**WRITTEN INSTRUCTION**
Give back exactly the lines from the beginning of the listing below to the line holding "cam_d.dof.use_dof = True;", both ends included; the pictures stay out.

**RECORDS FOR THIS TASK**
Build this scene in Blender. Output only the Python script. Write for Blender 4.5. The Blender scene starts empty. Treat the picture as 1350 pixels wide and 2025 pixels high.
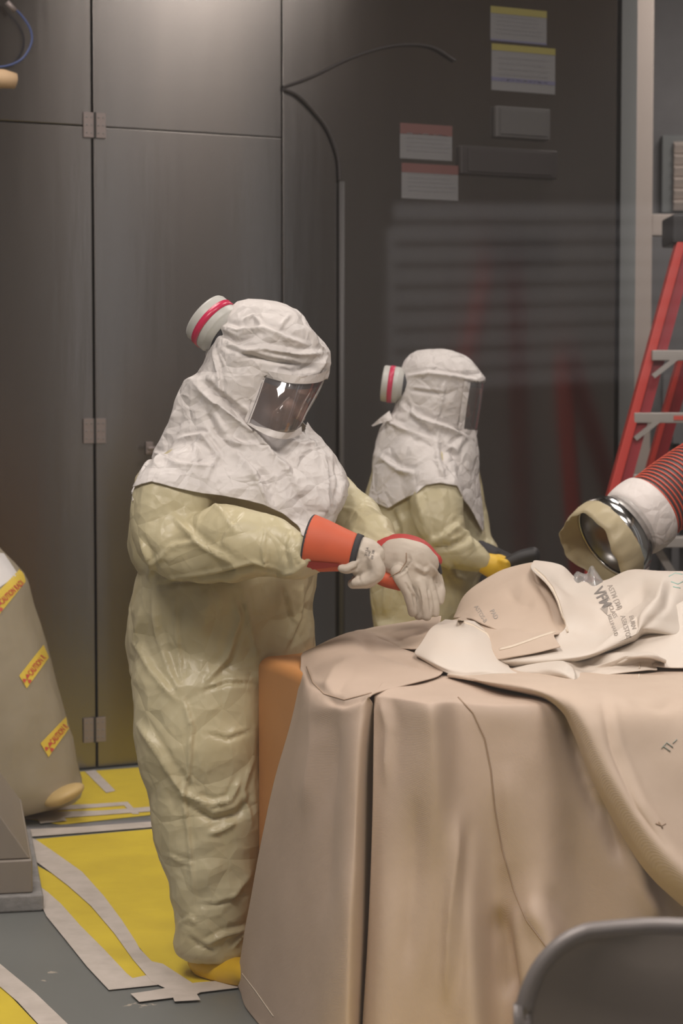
import bpy, bmesh, math, random
import numpy as np
from mathutils import Vector, Matrix, kdtree, noise
from mathutils.bvhtree import BVHTree
from math import sin, cos, pi, radians

SC = bpy.context.scene
COL = SC.collection
random.seed(7)
rng = np.random.RandomState(11)

# ------------------------------------------------------------------ camera
CAM = Vector((0, 0, 1.52)); FPX = 4000.0; PITCH = radians(3.5)
cam_d = bpy.data.cameras.new('camera'); cam = bpy.data.objects.new('camera', cam_d)
COL.objects.link(cam); SC.camera = cam
cam.location = CAM; cam.rotation_euler = (pi/2 - PITCH, 0, 0)
cam_d.sensor_fit = 'VERTICAL'; cam_d.sensor_height = 36; cam_d.lens = 36*FPX/2025
cam_d.clip_start = 0.05; cam_d.clip_end = 100
cam_d.dof.use_dof = True; cam_d.dof.focus_distance = 5.05; cam_d.dof.aperture_fstop = 4.8

# ------------------------------------------------------------------ light
SC.view_settings.view_transform = 'Standard'; SC.view_settings.look = 'None'
SC.view_settings.gamma = 1; SC.view_settings.exposure = -0.06
SC.view_settings.use_curve_mapping = False
w = bpy.data.worlds.new('world'); SC.world = w; w.use_nodes = True
w.node_tree.nodes['Background'].inputs[0].default_value = (0.75, 0.72, 0.70, 1)
w.node_tree.nodes['Background'].inputs[1].default_value = 0.05
def area(name, loc, size, power, color, rot=(0,0,0)):
    l = bpy.data.lights.new(name, 'AREA'); l.shape = 'RECTANGLE'; l.size, l.size_y = size
    l.energy = power; l.color = color
    o = bpy.data.objects.new(name, l); COL.objects.link(o); o.location = loc; o.rotation_euler = rot
    return o
WARM = (1.0, 0.90, 0.82)
area('ceiling_lamp', (-1.2, 2.5, 4.12), (1.4, 1.2), 150, WARM)
area('ceiling_lamp', (1.5, 2.6, 4.12), (1.4, 1.2), 130, WARM)
area('ceiling_lamp', (-1.2, 6.2, 4.12), (1.2, 1.2), 60, WARM)
area('ceiling_lamp', (1.6, 6.4, 4.12), (1.2, 1.2), 60, WARM)
area('ceiling_lamp', (2.4, 9.6, 4.12), (1.0, 1.0), 45, WARM)
area('ceiling_lamp', (3.3, 4.2, 4.12), (0.9, 1.6), 8, WARM)  # added to brighten the frieze and columns that reflect in the steel
area('ceiling_lamp', (0.8, -2.6, 4.12), (1.4, 1.2), 60, WARM)

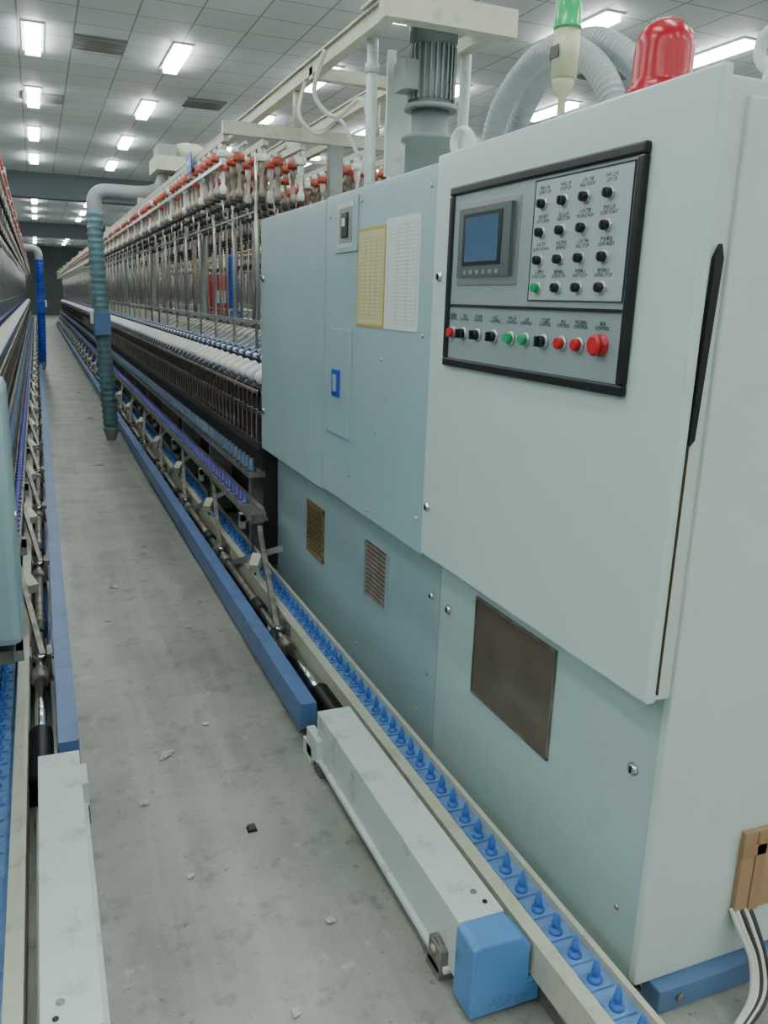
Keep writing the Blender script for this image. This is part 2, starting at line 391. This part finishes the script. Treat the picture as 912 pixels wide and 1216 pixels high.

**TASK SOLUTION**
Build this scene in Blender. Output only the Python script. Write for Blender 4.5. The Blender scene starts empty. Treat the picture as 1350 pixels wide and 2025 pixels high.
import bpy, bmesh, math, random
import numpy as np
from mathutils import Vector, Matrix, kdtree, noise
from mathutils.bvhtree import BVHTree
from math import sin, cos, pi, radians

SC = bpy.context.scene
COL = SC.collection
random.seed(7)
rng = np.random.RandomState(11)

# ------------------------------------------------------------------ camera
CAM = Vector((0, 0, 1.52)); FPX = 4000.0; PITCH = radians(3.5)
cam_d = bpy.data.cameras.new('camera'); cam = bpy.data.objects.new('camera', cam_d)
COL.objects.link(cam); SC.camera = cam
cam.location = CAM; cam.rotation_euler = (pi/2 - PITCH, 0, 0)
cam_d.sensor_fit = 'VERTICAL'; cam_d.sensor_height = 36; cam_d.lens = 36*FPX/2025
cam_d.clip_start = 0.05; cam_d.clip_end = 100
cam_d.dof.use_dof = True; cam_d.dof.focus_distance = 5.05; cam_d.dof.aperture_fstop = 4.8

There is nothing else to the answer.